• AVAILABLE DATA
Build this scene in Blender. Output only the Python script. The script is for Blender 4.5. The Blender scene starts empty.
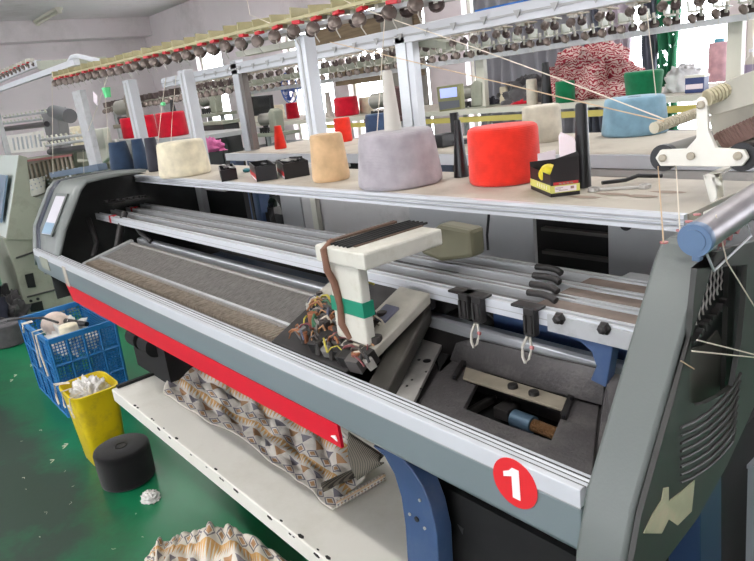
import bpy, math, random
from mathutils import Vector, Matrix
random.seed(7)
PI = math.pi
sc = bpy.context.scene
COL = sc.collection

# ------------------------------------------------------------------ camera
W, H = 754, 561
F = 653.54
def cross(a, b): return Vector(a).cross(Vector(b))
def cam_axes():
    zd = Vector((640-377, -(2450-280.5), -F)).normalized(); Z = -zd
    xd = Vector((-187-377, -(152-280.5), -F)).normalized(); X = -xd
    X = (X - Z*X.dot(Z)).normalized()
    Y = Z.cross(X)
    return X, Y, Z
AX, AY, AZ = cam_axes()
M3 = Matrix((AX, AY, AZ))
CAM = Vector((0, 0, 1.6))
def ray(px, py): return M3 @ Vector((px-377, -(py-280.5), -F))
def az(px, py, z):
    r = ray(px, py); return CAM + r*((z-CAM.z)/r.z)
def ay(px, py, y):
    r = ray(px, py); return CAM + r*((y-CAM.y)/r.y)
def ax(px, py, x):
    r = ray(px, py); return CAM + r*((x-CAM.x)/r.x)
def depth(p): return -(M3.transposed() @ (Vector(p)-CAM)).z
cd = bpy.data.cameras.new('camera'); cam = bpy.data.objects.new('camera', cd); COL.objects.link(cam)
mw = M3.to_4x4(); mw.translation = CAM; cam.matrix_world = mw
cd.sensor_width = 36; cd.lens = F/W*36; cd.clip_start = .01
sc.camera = cam

# ------------------------------------------------------------------ materials
MATS = {}
def mat(name, col, rough=.5, metal=0, var=0, vscale=20, bump=0, bscale=60, emit=None, estr=0, dirt=None, dscale=4, damt=.5, spec=None, coords='Object', stretch=None):
    if name in MATS: return MATS[name]
    m = bpy.data.materials.new(name); m.use_nodes = True
    nt = m.node_tree; b = nt.nodes['Principled BSDF']
    b.inputs['Base Color'].default_value = (*col, 1); b.inputs['Roughness'].default_value = rough; b.inputs['Metallic'].default_value = metal
    if spec is not None: b.inputs['Specular IOR Level'].default_value = spec
    tc = nt.nodes.new('ShaderNodeTexCoord'); src = tc.outputs[coords]
    if stretch:
        mp = nt.nodes.new('ShaderNodeMapping'); mp.inputs['Scale'].default_value = stretch; nt.links.new(src, mp.inputs[0]); src = mp.outputs[0]
    cur = None
    if var:
        n = nt.nodes.new('ShaderNodeTexNoise'); n.inputs['Scale'].default_value = vscale; n.inputs['Detail'].default_value = 4
        nt.links.new(src, n.inputs['Vector'])
        r = nt.nodes.new('ShaderNodeValToRGB')
        r.color_ramp.elements[0].position = .3; r.color_ramp.elements[1].position = .7
        r.color_ramp.elements[0].color = (*[max(0, c*(1-var)) for c in col], 1); r.color_ramp.elements[1].color = (*[min(1, c*(1+var)) for c in col], 1)
        nt.links.new(n.outputs['Fac'], r.inputs[0]); cur = r.outputs[0]
    if dirt:
        n = nt.nodes.new('ShaderNodeTexNoise'); n.inputs['Scale'].default_value = dscale; n.inputs['Detail'].default_value = 8; n.inputs['Roughness'].default_value = .7
        nt.links.new(src, n.inputs['Vector'])
        r = nt.nodes.new('ShaderNodeValToRGB'); r.color_ramp.elements[0].position = .5; r.color_ramp.elements[1].position = .72
        r.color_ramp.elements[0].color = (0, 0, 0, 1); r.color_ramp.elements[1].color = (damt, damt, damt, 1)
        nt.links.new(n.outputs['Fac'], r.inputs[0])
        mx = nt.nodes.new('ShaderNodeMixRGB'); mx.inputs[1].default_value = (*col, 1); mx.inputs[2].default_value = (*dirt, 1)
        if cur: nt.links.new(cur, mx.inputs[1])
        nt.links.new(r.outputs[0], mx.inputs[0]); cur = mx.outputs[0]
    if cur: nt.links.new(cur, b.inputs['Base Color'])
    if bump:
        n = nt.nodes.new('ShaderNodeTexNoise'); n.inputs['Scale'].default_value = bscale; n.inputs['Detail'].default_value = 3
        nt.links.new(src, n.inputs['Vector'])
        bp = nt.nodes.new('ShaderNodeBump'); bp.inputs['Strength'].default_value = bump; bp.inputs['Distance'].default_value = .01
        nt.links.new(n.outputs['Fac'], bp.inputs['Height']); nt.links.new(bp.outputs[0], b.inputs['Normal'])
    if emit:
        b.inputs['Emission Color'].default_value = (*emit, 1); b.inputs['Emission Strength'].default_value = estr
    MATS[name] = m; return m
def S(r, g, b):  # 0-255 sRGB to linear
    f = lambda c: (c/255/12.92) if c/255 <= .04045 else ((c/255+.055)/1.055)**2.4
    return (f(r), f(g), f(b))
def yarnmat(name, rgb, wind=260, rough=.9):
    """wound yarn: fine diagonal threads round the cone"""
    if name in MATS: return MATS[name]
    m = mat(name, S(*rgb), rough, var=.16, vscale=26)
    nt = m.node_tree; b = nt.nodes['Principled BSDF']
    tc = nt.nodes.new('ShaderNodeTexCoord')
    w = nt.nodes.new('ShaderNodeTexWave'); w.wave_type = 'BANDS'; w.bands_direction = 'Z'; w.inputs['Scale'].default_value = wind/6.28*2.2
    w.inputs['Distortion'].default_value = 2.5; w.inputs['Detail'].default_value = 2; w.inputs['Detail Scale'].default_value = 3
    nt.links.new(tc.outputs['Object'], w.inputs['Vector'])
    bp = nt.nodes.new('ShaderNodeBump'); bp.inputs['Strength'].default_value = .32; bp.inputs['Distance'].default_value = .002
    nt.links.new(w.outputs['Fac'], bp.inputs['Height']); nt.links.new(bp.outputs[0], b.inputs['Normal'])
    b.inputs['Sheen Weight'].default_value = .25
    b.inputs['Specular IOR Level'].default_value = .2
    return m

cover = mat('cover_grey_paint', S(102, 108, 106), .42, var=.05, vscale=3, bump=.04, bscale=300)
coverlight = mat('cover_pale_grey_paint', S(118, 123, 121), .4, var=.05, vscale=4)
sidedark = mat('side_cover_dark_grey', S(52, 52, 50), .45, var=.12, vscale=4, dirt=S(52, 52, 49), dscale=6)
inner = mat('cover_inside_dark', S(40, 42, 42), .7, var=.3, vscale=12)
alu = mat('brushed_aluminium', S(194, 197, 201), .35, .5, var=.06, vscale=30, stretch=(1, 30, 30))
alu2 = mat('dusty_aluminium', S(186, 188, 190), .42, .35, var=.12, vscale=10, dirt=S(120, 116, 110), dscale=12)
aluwhite = mat('anodised_aluminium', S(204, 207, 213), .32, .1, var=.03, vscale=10)
panelg = mat('front_panel_grey', S(114, 125, 129), .38, var=.05, vscale=3)
redp = mat('red_plastic_film', S(222, 24, 50), .35, var=.05, vscale=8)
redsign = mat('red_sticker', S(222, 45, 52), .3)
whitesign = mat('white_print', S(238, 234, 232), .4)
white = mat('white_enamel', S(234, 231, 222), .4, var=.03, vscale=3, dirt=S(170, 165, 140), dscale=3, damt=.25)
blackstain = mat('chipped_black', S(38, 36, 34), .8)
beige = mat('beige_enamel', S(206, 205, 192), .45, var=.04, vscale=5)
pink = mat('pink_ceramic', S(190, 120, 120), .4)
olive = mat('greenish_grey_enamel', S(150, 153, 138), .5, var=.06, vscale=4, dirt=S(110, 112, 98), dscale=7)
tabletop = mat('worn_laminate_top', S(186, 178, 165), .6, var=.06, vscale=6, dirt=S(138, 124, 108), dscale=7, damt=.6)
black = mat('black_paint', S(24, 24, 26), .6, var=.2, vscale=10)
blackvoid = mat('black_dusty_metal_and_dark_fill', S(26, 26, 27), .9, var=.3, vscale=9)  # also colours the fill that stands for darkness inside the machine
blackpl = mat('black_plastic', S(30, 30, 33), .35)
iron = mat('dusty_cast_iron', S(82, 79, 80), .7, .0, var=.2, vscale=14, dirt=S(118, 114, 112), dscale=12, damt=.6, bump=.3, bscale=160)
darkiron = mat('dark_oily_steel', S(52, 50, 50), .5, .4, var=.35, vscale=18)
steel = mat('steel_plate', S(184, 181, 177), .4, .25, var=.15, vscale=14, dirt=S(110, 104, 98), dscale=10)
steelw = mat('worn_brassy_steel', S(172, 163, 146), .45, .25, var=.2, vscale=20)
grime = mat('grimy_rail_top', S(124, 110, 102), .65, .1, var=.25, vscale=20)
greypanel = mat('grey_sheet_metal', S(188, 186, 184), .5, .0, var=.06, vscale=5, dirt=S(120, 118, 114), dscale=6)
greypanel2 = mat('galvanised_door', S(172, 173, 174), .42, .1, var=.05, vscale=5)
bluep = mat('blue_machine_paint', S(62, 84, 122), .4, var=.12, vscale=8, dirt=S(100, 112, 130), dscale=7)
bluedark = mat('dark_blue_paint', S(34, 54, 84), .45, var=.15, vscale=8)
bluecap = mat('pale_blue_plastic', S(98, 122, 154), .4, var=.06, vscale=20)
roller = mat('polished_roller', S(150, 146, 150), .38, .6, var=.15, vscale=30)
brightblue = mat('bright_blue_plastic', S(30, 110, 200), .35)
crateb = mat('blue_crate_plastic', S(38, 116, 178), .4, var=.1, vscale=8, dirt=S(80, 130, 170), dscale=9)
yellow = mat('yellow_bucket_plastic', S(226, 200, 22), .38, var=.06, vscale=6, dirt=S(150, 122, 60), dscale=8, damt=.6)
needle = mat('needle_steel', S(176, 164, 150), .5, .1, var=.35, vscale=60, stretch=(30, 1, 1))
needle2 = mat('needle_bed_grey', S(150, 146, 142), .5, .15, var=.3, vscale=60, stretch=(30, 1, 1))
greentape = mat('green_tape', S(24, 132, 104), .35)
brownc = mat('brown_cable_sleeve', S(120, 84, 66), .6)
wallp = mat('painted_plaster', S(226, 216, 218), .85, var=.03, vscale=1.5, dirt=S(160, 150, 146), dscale=.9, damt=.45)
ceilm = mat('ceiling_plaster', S(216, 208, 209), .9, var=.05, vscale=.6, dirt=S(140, 128, 122), dscale=.8, damt=.5)
concrete = mat('grimy_concrete', S(136, 134, 126), .9, var=.25, vscale=3, bump=.3, bscale=12)
fixture = mat('fixture_enamel', S(210, 206, 190), .5)
tube_on = mat('fluorescent_tube', (1, 1, 1), .5, emit=(1, .97, .93), estr=6)
discl = mat('light_disc_steel', S(120, 108, 102), .35, .4, var=.3, vscale=40)
discm = mat('tension_disc_steel', S(88, 76, 74), .38, .4, var=.3, vscale=40)
tanplate = mat('tan_tension_plate', S(172, 164, 126), .45, var=.08, vscale=20)
redtab = mat('red_lever_plastic', S(200, 40, 50), .4)
clearp = mat('pale_plastic', S(190, 186, 176), .3)
yedge = mat('yellow_edge', S(196, 182, 96), .5)
screen = mat('lit_lcd', S(160, 175, 230), .3, emit=S(165, 180, 240), estr=.6)
screenoff = mat('dark_monitor_glass', S(32, 33, 36), .2)
olivepl = mat('olive_plastic', S(128, 128, 84), .45)
key = mat('grey_keypad', S(96, 100, 108), .5)
yarnthread = mat('pale_yarn', S(226, 216, 200), .9)
yarntan = mat('beige_yarn', S(206, 180, 150), .9)
whitefluff = mat('white_fluff', S(225, 222, 218), .95, bump=.8, bscale=80)
cardw = mat('white_card', S(226, 214, 220), .6)
cardk = mat('black_card', S(30, 26, 28), .5)
cardy = mat('yellow_card_band', S(206, 204, 110), .5)
cardr = mat('red_card_band', S(190, 44, 50), .5)
paper = mat('torn_paper_label', S(168, 168, 140), .8, var=.12, vscale=30, dirt=S(190, 160, 140), dscale=20)
lintel = mat('brown_wood_panel', S(120, 104, 82), .8, var=.3, vscale=3, stretch=(1, 1, 12))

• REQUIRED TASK
Please reproduce the listing exactly from its opening line through the line that contains "sc.camera = cam", both included, with all pictures omitted.

• WRITTEN RESPONSE
Build this scene in Blender. Output only the Python script. The script is for Blender 4.5. The Blender scene starts empty.
import bpy, math, random
from mathutils import Vector, Matrix
random.seed(7)
PI = math.pi
sc = bpy.context.scene
COL = sc.collection

# ------------------------------------------------------------------ camera
W, H = 754, 561
F = 653.54
def cross(a, b): return Vector(a).cross(Vector(b))
def cam_axes():
    zd = Vector((640-377, -(2450-280.5), -F)).normalized(); Z = -zd
    xd = Vector((-187-377, -(152-280.5), -F)).normalized(); X = -xd
    X = (X - Z*X.dot(Z)).normalized()
    Y = Z.cross(X)
    return X, Y, Z
AX, AY, AZ = cam_axes()
M3 = Matrix((AX, AY, AZ))
CAM = Vector((0, 0, 1.6))
def ray(px, py): return M3 @ Vector((px-377, -(py-280.5), -F))
def az(px, py, z):
    r = ray(px, py); return CAM + r*((z-CAM.z)/r.z)
def ay(px, py, y):
    r = ray(px, py); return CAM + r*((y-CAM.y)/r.y)
def ax(px, py, x):
    r = ray(px, py); return CAM + r*((x-CAM.x)/r.x)
def depth(p): return -(M3.transposed() @ (Vector(p)-CAM)).z
cd = bpy.data.cameras.new('camera'); cam = bpy.data.objects.new('camera', cd); COL.objects.link(cam)
mw = M3.to_4x4(); mw.translation = CAM; cam.matrix_world = mw
cd.sensor_width = 36; cd.lens = F/W*36; cd.clip_start = .01
sc.camera = cam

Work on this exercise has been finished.